Legarsi in cordata vuol dire condividere le proprie fatiche, le proprie emozioni e talvolta anche le proprie paure con il proprio compagno. Allora il compagno di cordata diventa davvero un compagno di strada, un amico con cui affrontare le difficoltà e le gioie.
Di difficoltà in discesa ne abbiamo avute tante: una cresta (la Breitloibgrat) decisamente insidiosa, la neve marcia che creava un pericoloso zoccolo di neve sotto gli scarponi rendendo inutile l'utilizzo dei ramponi, il sopraggiungere di una fitta nebbia che ci ha fatto dubitare del nostro orientamento più volte, l'estenuante ricerca infine del bivacco sul ghiacciaio con visibilità quasi nulla.
Quello che ci rimane di questa esperienza è certamente la percezione della sfida...ma soprattutto la percezione della bellezza presente in quel luogo, anche nei momenti più critici.
Chissà se la bellezza delle montagne è segno di una bellezza più grande...


Claudio e Stefano

sabato 8 febbraio 2014


Zucco di Pesciola - Cresta Ongania



26 Gennaio 2014
Le condizioni non sono buone, tanta neve fresca, alto il pericolo slavine e non fa neppure freddo. Qualche telefonata, poi si decide: si va lo stesso. Scegliamo una cresta per essere al sicuro da eventuali cedimenti del manto nevoso:  la Cresta Ongania allo Zucco di Pesciola.
Ritrovo al rifugio Lecco, una stretta di mano e si inizia a tracciare nella neve alta. 
Tiriamo su dritti per un canale che si fa sempre più ripido, la neve a tratti cede e i ramponi stridendo incontrano la roccia. 

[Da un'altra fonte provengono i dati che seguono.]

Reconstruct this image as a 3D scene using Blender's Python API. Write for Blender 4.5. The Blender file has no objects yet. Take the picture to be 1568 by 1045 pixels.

Quando finalmente sbuchiamo in cresta un vento gelido ci colpisce la faccia, ci leghiamo e ripartiamo lungo la cresta. Inizia qui una favolosa danza con la nostra montagna, tra neve, bianco calcare e la bellezza di queste piccole dolomiti lecchesi.


Quando sbuchiamo alla madonnina di vetta una soddisfazione infinita ci invade, mentre molto più in basso minuscoli sciatori, come formichine nere, rigano le piste.
Eppure la via non è nuova per nessuno dei due, eppure la vetta è tutt’altro che vergine. 
Ma oggi, in questa giornata d’inverno dalle condizioni pessime, ci sentiamo i conquistatori del mondo. Questo ci sa regalare la montagna e noi, con la nostra scalata, rendiamo grazie.